=== Description of the task ===
Reproduce, word for word, only the lines from the one containing "Write part 4" through the one containing "finish('stems', stem_bm, STEM, plant, sharp=0)", both included.

[Start Data records]

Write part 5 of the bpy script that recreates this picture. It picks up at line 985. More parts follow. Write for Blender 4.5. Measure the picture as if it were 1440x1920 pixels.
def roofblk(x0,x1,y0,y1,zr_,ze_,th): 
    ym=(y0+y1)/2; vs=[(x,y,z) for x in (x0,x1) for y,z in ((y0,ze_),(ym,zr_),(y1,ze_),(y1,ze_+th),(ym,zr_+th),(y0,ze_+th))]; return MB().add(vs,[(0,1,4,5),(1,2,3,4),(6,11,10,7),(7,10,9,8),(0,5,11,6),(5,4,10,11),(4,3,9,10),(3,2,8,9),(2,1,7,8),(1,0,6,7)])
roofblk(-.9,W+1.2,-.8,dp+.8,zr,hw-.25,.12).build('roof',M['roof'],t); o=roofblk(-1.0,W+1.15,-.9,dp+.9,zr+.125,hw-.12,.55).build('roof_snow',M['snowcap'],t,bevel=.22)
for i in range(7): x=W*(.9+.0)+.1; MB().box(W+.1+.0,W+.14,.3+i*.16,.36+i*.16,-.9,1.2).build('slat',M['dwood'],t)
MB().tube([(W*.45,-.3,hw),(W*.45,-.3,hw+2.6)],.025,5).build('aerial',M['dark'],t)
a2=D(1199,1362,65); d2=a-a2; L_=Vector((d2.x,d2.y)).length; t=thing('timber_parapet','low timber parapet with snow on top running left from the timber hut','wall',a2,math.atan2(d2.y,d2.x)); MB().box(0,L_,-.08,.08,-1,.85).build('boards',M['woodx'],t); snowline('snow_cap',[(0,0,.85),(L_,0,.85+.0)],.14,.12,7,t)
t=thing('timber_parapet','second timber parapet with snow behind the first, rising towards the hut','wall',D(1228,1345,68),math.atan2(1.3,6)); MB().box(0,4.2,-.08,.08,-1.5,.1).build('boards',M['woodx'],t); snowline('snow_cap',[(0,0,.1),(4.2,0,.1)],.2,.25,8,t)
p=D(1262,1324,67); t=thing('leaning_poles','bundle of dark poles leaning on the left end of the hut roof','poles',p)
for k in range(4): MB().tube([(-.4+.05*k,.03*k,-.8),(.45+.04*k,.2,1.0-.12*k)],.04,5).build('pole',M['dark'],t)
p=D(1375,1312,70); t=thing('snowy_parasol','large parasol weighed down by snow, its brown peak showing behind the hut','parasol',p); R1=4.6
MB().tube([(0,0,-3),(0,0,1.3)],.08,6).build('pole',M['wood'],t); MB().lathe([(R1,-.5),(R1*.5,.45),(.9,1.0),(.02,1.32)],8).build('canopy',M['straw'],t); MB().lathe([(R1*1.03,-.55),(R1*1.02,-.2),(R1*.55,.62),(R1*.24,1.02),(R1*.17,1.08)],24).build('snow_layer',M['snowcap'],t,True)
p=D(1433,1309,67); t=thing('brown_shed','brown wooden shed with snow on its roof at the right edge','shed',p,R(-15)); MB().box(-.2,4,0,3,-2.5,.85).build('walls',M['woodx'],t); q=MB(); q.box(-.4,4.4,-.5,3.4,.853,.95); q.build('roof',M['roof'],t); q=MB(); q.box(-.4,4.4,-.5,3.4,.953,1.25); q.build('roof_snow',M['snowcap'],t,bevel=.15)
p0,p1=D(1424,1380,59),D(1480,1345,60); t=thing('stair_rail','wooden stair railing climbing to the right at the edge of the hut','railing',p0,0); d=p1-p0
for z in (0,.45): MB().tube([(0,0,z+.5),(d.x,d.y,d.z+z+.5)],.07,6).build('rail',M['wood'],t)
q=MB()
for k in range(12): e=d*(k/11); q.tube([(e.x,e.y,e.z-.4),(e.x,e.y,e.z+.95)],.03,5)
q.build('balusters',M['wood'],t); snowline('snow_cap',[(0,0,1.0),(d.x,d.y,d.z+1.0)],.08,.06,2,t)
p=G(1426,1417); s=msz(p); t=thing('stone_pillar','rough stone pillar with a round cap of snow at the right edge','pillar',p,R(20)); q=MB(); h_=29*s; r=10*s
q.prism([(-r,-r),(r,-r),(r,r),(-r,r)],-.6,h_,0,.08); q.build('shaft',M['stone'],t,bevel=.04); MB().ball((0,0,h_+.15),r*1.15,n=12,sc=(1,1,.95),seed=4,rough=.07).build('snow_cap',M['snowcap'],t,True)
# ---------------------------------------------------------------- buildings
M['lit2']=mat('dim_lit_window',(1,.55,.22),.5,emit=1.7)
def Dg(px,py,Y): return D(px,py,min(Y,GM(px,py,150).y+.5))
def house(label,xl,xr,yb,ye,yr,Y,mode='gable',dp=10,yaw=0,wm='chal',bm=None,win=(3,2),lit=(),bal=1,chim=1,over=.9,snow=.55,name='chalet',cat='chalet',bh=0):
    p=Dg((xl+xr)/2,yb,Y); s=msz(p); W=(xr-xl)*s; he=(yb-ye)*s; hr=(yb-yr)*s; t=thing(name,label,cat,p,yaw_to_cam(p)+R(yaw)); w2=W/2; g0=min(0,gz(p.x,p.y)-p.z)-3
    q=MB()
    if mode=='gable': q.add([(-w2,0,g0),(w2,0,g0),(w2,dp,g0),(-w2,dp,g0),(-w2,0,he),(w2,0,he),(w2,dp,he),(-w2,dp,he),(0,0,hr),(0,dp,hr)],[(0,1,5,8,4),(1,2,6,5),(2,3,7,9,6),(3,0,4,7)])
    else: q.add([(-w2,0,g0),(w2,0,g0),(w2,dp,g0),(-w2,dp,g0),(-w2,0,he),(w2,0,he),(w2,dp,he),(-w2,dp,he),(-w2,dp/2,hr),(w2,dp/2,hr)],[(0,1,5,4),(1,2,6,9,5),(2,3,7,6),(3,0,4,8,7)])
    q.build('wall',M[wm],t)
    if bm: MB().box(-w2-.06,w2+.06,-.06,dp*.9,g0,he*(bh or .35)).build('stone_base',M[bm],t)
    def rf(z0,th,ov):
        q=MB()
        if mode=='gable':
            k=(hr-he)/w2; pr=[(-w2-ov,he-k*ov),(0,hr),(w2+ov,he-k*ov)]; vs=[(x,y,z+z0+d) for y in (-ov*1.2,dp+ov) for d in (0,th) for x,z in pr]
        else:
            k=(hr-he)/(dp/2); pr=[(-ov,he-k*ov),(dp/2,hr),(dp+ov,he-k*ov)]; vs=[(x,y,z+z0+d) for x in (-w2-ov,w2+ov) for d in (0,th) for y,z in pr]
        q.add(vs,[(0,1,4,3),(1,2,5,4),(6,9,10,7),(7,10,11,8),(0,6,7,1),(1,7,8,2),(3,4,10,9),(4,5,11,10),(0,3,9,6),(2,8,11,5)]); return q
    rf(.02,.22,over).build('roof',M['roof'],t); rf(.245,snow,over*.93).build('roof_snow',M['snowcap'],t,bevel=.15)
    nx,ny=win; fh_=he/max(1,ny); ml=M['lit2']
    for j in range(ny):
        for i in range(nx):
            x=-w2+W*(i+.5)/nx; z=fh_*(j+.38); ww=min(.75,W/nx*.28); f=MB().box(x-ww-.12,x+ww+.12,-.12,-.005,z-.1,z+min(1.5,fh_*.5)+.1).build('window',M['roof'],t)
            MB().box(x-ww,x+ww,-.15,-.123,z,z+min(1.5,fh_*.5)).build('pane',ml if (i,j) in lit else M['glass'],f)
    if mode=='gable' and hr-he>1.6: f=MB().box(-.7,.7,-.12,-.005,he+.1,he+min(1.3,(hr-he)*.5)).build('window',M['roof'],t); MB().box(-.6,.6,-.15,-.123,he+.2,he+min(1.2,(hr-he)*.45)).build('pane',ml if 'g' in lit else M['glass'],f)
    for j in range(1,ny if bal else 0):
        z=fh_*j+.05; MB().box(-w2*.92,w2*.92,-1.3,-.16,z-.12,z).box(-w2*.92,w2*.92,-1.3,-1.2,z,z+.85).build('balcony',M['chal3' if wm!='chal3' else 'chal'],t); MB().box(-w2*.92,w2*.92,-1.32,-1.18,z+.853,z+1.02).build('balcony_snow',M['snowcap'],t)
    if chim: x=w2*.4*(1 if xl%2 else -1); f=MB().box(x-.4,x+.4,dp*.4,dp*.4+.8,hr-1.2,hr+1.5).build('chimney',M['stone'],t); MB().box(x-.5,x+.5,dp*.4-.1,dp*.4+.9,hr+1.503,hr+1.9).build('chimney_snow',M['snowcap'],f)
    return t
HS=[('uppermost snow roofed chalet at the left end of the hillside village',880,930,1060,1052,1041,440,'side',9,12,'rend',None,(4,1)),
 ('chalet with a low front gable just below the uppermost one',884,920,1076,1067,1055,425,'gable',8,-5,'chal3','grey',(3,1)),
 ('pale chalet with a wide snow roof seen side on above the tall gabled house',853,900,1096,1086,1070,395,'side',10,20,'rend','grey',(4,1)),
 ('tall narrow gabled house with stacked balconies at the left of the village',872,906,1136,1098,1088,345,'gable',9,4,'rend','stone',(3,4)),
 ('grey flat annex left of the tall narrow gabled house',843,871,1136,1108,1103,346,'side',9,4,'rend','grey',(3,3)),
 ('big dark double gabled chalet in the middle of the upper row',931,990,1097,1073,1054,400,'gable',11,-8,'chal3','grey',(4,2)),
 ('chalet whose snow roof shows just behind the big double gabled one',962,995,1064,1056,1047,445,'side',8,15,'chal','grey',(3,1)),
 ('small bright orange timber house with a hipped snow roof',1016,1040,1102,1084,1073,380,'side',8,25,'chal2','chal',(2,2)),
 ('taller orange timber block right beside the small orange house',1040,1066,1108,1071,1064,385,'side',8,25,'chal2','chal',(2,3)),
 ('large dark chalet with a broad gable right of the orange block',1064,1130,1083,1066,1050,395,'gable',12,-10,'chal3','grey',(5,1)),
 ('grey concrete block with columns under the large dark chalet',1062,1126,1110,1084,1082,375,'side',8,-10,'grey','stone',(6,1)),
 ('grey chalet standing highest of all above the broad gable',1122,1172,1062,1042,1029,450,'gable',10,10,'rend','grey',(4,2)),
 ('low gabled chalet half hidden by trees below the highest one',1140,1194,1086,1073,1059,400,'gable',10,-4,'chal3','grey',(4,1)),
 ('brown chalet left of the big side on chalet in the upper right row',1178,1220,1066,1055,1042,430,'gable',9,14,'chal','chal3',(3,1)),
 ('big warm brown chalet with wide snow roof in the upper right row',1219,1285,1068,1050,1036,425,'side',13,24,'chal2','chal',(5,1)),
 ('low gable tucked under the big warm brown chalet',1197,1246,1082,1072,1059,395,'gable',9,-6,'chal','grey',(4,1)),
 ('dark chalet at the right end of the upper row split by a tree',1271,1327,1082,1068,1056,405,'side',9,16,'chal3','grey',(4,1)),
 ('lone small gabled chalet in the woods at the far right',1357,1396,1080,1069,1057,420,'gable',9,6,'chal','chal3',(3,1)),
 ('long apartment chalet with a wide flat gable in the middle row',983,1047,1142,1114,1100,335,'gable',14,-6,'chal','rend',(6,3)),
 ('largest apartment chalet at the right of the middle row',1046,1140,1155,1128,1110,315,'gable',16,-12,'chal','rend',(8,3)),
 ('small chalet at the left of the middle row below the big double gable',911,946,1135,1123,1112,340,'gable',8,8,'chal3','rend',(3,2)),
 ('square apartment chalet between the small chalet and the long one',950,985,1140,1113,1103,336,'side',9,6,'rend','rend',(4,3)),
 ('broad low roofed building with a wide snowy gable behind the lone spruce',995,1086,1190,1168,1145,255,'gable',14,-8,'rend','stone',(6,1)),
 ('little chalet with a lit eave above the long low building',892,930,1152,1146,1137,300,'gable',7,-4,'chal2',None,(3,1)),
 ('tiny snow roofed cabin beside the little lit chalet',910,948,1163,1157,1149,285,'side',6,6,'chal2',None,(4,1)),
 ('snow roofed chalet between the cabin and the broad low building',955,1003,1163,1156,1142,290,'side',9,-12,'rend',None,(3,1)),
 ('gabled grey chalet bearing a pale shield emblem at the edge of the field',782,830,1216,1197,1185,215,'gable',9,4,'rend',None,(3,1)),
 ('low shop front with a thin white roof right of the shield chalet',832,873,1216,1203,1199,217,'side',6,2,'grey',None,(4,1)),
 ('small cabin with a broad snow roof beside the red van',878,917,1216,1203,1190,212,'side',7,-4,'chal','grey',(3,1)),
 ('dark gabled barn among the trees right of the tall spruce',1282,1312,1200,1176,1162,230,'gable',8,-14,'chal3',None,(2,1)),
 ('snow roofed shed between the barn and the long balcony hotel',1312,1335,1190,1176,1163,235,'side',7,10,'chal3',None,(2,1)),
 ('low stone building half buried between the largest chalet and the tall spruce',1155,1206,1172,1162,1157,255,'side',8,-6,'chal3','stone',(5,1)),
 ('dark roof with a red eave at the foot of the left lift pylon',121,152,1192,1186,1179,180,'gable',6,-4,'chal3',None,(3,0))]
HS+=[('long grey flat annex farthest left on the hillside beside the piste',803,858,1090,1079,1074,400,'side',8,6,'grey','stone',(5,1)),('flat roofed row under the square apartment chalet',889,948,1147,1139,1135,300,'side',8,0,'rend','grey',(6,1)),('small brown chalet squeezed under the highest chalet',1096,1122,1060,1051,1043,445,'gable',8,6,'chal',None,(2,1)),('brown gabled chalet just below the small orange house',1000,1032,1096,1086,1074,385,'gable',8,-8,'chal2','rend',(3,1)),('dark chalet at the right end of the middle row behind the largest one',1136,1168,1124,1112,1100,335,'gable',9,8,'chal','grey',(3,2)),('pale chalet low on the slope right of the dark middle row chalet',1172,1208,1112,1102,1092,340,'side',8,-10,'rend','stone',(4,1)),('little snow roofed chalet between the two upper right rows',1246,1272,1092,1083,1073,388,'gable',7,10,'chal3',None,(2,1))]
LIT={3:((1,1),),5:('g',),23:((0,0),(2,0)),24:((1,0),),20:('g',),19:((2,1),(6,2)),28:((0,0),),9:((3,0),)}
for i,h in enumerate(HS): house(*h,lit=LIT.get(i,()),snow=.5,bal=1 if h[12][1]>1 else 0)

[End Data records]
[Start Data records]

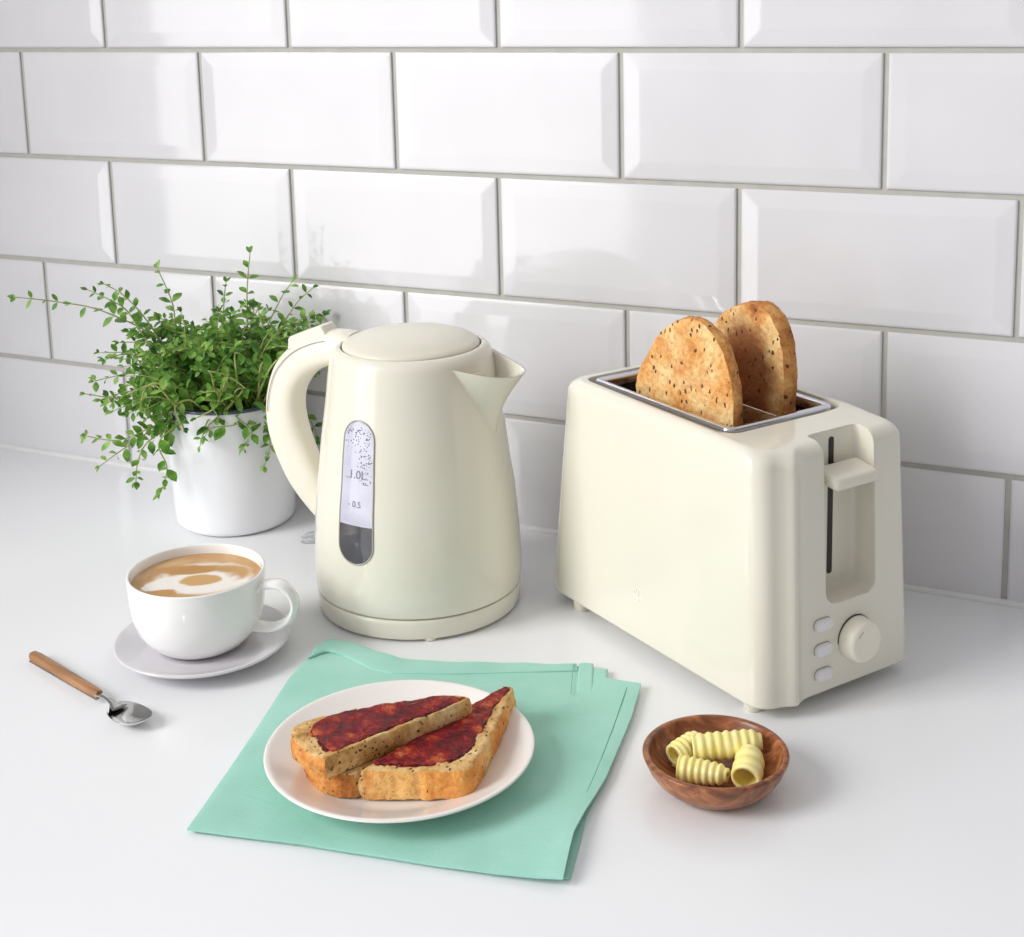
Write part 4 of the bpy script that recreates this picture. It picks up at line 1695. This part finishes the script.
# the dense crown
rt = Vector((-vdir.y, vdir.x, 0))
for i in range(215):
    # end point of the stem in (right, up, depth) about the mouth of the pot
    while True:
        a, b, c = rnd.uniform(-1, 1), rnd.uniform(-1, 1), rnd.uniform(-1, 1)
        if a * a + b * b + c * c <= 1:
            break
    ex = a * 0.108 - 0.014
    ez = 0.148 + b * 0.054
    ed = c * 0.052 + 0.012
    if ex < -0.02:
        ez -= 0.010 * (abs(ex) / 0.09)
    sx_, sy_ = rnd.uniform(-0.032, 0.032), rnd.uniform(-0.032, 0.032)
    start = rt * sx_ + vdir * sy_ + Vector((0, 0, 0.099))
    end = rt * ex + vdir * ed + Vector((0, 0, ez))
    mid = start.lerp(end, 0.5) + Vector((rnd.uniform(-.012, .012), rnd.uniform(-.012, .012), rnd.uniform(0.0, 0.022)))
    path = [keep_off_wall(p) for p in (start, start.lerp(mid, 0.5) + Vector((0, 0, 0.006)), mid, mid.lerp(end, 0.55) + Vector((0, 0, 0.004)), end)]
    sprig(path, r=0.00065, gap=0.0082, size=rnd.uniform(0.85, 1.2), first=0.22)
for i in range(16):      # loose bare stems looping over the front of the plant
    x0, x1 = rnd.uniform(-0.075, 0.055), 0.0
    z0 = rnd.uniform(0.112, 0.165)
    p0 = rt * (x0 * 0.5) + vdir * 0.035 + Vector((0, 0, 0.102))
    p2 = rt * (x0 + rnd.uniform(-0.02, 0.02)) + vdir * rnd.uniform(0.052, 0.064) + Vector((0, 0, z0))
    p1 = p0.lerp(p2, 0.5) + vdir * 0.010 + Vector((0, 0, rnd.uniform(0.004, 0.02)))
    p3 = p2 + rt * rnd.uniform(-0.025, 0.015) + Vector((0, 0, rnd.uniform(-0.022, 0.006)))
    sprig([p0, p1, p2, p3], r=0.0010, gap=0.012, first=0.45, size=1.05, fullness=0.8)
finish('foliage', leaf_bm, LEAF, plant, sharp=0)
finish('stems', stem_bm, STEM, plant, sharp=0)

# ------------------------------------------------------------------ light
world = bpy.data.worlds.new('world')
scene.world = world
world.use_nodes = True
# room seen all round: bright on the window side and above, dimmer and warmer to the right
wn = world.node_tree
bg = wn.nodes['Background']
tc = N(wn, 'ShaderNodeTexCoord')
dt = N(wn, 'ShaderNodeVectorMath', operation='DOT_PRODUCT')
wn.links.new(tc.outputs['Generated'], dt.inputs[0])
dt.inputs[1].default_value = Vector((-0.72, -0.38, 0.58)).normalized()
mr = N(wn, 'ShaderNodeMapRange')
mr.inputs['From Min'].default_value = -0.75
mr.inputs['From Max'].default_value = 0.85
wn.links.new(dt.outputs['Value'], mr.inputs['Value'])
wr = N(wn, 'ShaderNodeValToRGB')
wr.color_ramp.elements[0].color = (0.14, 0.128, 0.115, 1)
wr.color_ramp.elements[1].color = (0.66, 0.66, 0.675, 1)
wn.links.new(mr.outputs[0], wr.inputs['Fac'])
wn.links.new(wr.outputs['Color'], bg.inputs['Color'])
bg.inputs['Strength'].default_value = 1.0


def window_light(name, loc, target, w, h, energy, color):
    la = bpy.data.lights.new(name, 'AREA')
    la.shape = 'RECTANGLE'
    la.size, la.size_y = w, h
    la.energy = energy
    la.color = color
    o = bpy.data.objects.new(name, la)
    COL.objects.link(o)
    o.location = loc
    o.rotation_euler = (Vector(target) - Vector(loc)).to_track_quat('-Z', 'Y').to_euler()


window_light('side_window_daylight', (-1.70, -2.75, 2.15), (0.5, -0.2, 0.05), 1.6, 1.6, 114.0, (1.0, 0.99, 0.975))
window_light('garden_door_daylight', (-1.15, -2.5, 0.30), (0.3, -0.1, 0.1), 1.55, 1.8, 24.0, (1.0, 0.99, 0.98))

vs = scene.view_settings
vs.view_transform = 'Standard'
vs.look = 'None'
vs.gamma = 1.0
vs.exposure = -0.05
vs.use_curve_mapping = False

[End Data records]

=== Solution to this problem ===
Write part 4 of the bpy script that recreates this picture. It picks up at line 1695. This part finishes the script.
# the dense crown
rt = Vector((-vdir.y, vdir.x, 0))
for i in range(215):
    # end point of the stem in (right, up, depth) about the mouth of the pot
    while True:
        a, b, c = rnd.uniform(-1, 1), rnd.uniform(-1, 1), rnd.uniform(-1, 1)
        if a * a + b * b + c * c <= 1:
            break
    ex = a * 0.108 - 0.014
    ez = 0.148 + b * 0.054
    ed = c * 0.052 + 0.012
    if ex < -0.02:
        ez -= 0.010 * (abs(ex) / 0.09)
    sx_, sy_ = rnd.uniform(-0.032, 0.032), rnd.uniform(-0.032, 0.032)
    start = rt * sx_ + vdir * sy_ + Vector((0, 0, 0.099))
    end = rt * ex + vdir * ed + Vector((0, 0, ez))
    mid = start.lerp(end, 0.5) + Vector((rnd.uniform(-.012, .012), rnd.uniform(-.012, .012), rnd.uniform(0.0, 0.022)))
    path = [keep_off_wall(p) for p in (start, start.lerp(mid, 0.5) + Vector((0, 0, 0.006)), mid, mid.lerp(end, 0.55) + Vector((0, 0, 0.004)), end)]
    sprig(path, r=0.00065, gap=0.0082, size=rnd.uniform(0.85, 1.2), first=0.22)
for i in range(16):      # loose bare stems looping over the front of the plant
    x0, x1 = rnd.uniform(-0.075, 0.055), 0.0
    z0 = rnd.uniform(0.112, 0.165)
    p0 = rt * (x0 * 0.5) + vdir * 0.035 + Vector((0, 0, 0.102))
    p2 = rt * (x0 + rnd.uniform(-0.02, 0.02)) + vdir * rnd.uniform(0.052, 0.064) + Vector((0, 0, z0))
    p1 = p0.lerp(p2, 0.5) + vdir * 0.010 + Vector((0, 0, rnd.uniform(0.004, 0.02)))
    p3 = p2 + rt * rnd.uniform(-0.025, 0.015) + Vector((0, 0, rnd.uniform(-0.022, 0.006)))
    sprig([p0, p1, p2, p3], r=0.0010, gap=0.012, first=0.45, size=1.05, fullness=0.8)
finish('foliage', leaf_bm, LEAF, plant, sharp=0)
finish('stems', stem_bm, STEM, plant, sharp=0)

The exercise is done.